Poet pulls inspiration from life’s beauty

Published: Tue Feb 10, 2015

Tiara Holt • The Daily Beacon
Bill Alexander, also known as the Appalachian Hippie Poet, performs at the Tennessee Tourist Center on Feb. 6.

Appalachian Hippie Poet: a man who just returned from researching basket making techniques in Australia.

A man who is an eighth generation Tennessean.

A man who finds inspiration in a jar of moonshine, but not in the way you might think.

However, for most of his life, the Appalachian Hippie Poet was just known as Bill Alexander.

“My momma started writing poetry early in life, and I started later in life,” Alexander explained.

Alexander graduated from the University of Tennessee with a master’s degree in plant and soil science and went on to a career at Oak Ridge National Laboratory until his retirement 15 years ago.

“I started hiking the Smokies between ’99 and ’02 and hiked all the trails on the eastern side of the park,” Alexander recalled. “I started writing poetry inspired by something I would see or hear or feel on the trails.”

His style began to take shape in what Alexander describes as old Scotch-Irish second and fourth line rhyme.

“In 2006, my wife of 35 years passed away, and my poetry was filled with grief and alcohol at that point,” Alexander said. “I took the appropriate steps to heal and come out the other side.”

After his wife’s death, Alexander’s work could be split into three distinct phases which he coined: mountains, sad and drinking, and the rainbow.

Alexander describes the rainbow phase as “the healing after the pain and the grief like a beautiful rainbow after a storm.”

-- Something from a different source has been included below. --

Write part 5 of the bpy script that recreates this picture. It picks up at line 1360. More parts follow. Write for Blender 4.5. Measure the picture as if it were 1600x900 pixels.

Chyna Brackeen, president of Attack Monkey Productions, met Alexander a few years ago and said the first aspects of him that struck her were his positive attitude, generous spirit and wild energy.

“I think you get a good understanding of who Bill is through his poetry,” Brackeen said. “His soul really shines through his work.”

Although the content and tone of his work has changed over the years, Alexander still draws inspiration from the physical world around him.

“I heard a fella one time say he was inspired by things he read, and I said ‘Well, I must not be reading the right stuff,’” Alexander laughed. “Mostly I’m inspired by things I do, feel, see, hear or experience, so it’s a very hands on, very active approach to being inspired.”

In a moment of inspiration, Alexander met up with a man he encountered briefly at Rhythm N’ Blooms to go for a ride in the man’s 1924 Ford.

“He had some original Popcorn Sutton moonshine, and we had a drink or two before he gave me a little jar of it,” Alexander said. “When I screwed the lid back on it popped, and before I got home, I had written a piece called ‘Popcorn.’”

Alexander credits most of his poetry to these types of chance encounters, whether it’s a phrase, sound or sight that sparks his imagination.

“Sometimes I felt bad about using other people’s words,” Alexander confessed. “Then I got to thinking that a camera captures an image in a moment, and as a poet, I capture words in a moment.”

As the MC at Rhythm N’ Blooms last spring, Alexander recited small pieces by memory between acts, occasionally doing full sets on his own.

Briston Maroney, a member of local bluegrass band Subtle Clutch, met Alexander at Rhythm N’ Blooms. A few months later, Alexander then showed up to the band’s album release party and introduced the group with an original composition in its honor.

Maroney was “really surprised and honored that Bill had done that since we only met him in the musician tent that spring.”

Although most of his work begins as a written composition, Alexander considers his public appearances more of a storytelling performance than a poetry reading.

“As a performing poet, I consider myself a storyteller,” Alexander said. “Somebody will ask me a question that may be answered with a simpler ‘yes’ or ‘no,’ but I’ll take five minutes and tell a little story that will give you the answer in the body of the story.”

Brackeen can attest to Alexander’s storytelling prowess.

When she attempted to bring her son, Hayden, home from a birthday party for Alexander at the office, Hayden asked to go back saying, “Yeah, the music was okay, but I loved Bill. I just loved all of his old yarns.”

“You can’t know Bill and not be familiar with his work,” Brackeen explained. “You’ll be in mid-conversation with him, and he’ll start spouting off a piece he wrote the night before.”

After nearly 16 years as a poet, Alexander has no plans to slow down.

“The poetry and the basket research have just been retirement efforts and hobbies more than anything, because I really think you shouldn’t just sit down and waste away,” Alexander said. “The way to continue is to have young friends, which I do, and to just be a part of society in general and to contribute in ways that maybe you couldn’t when you were working or had other responsibilities.”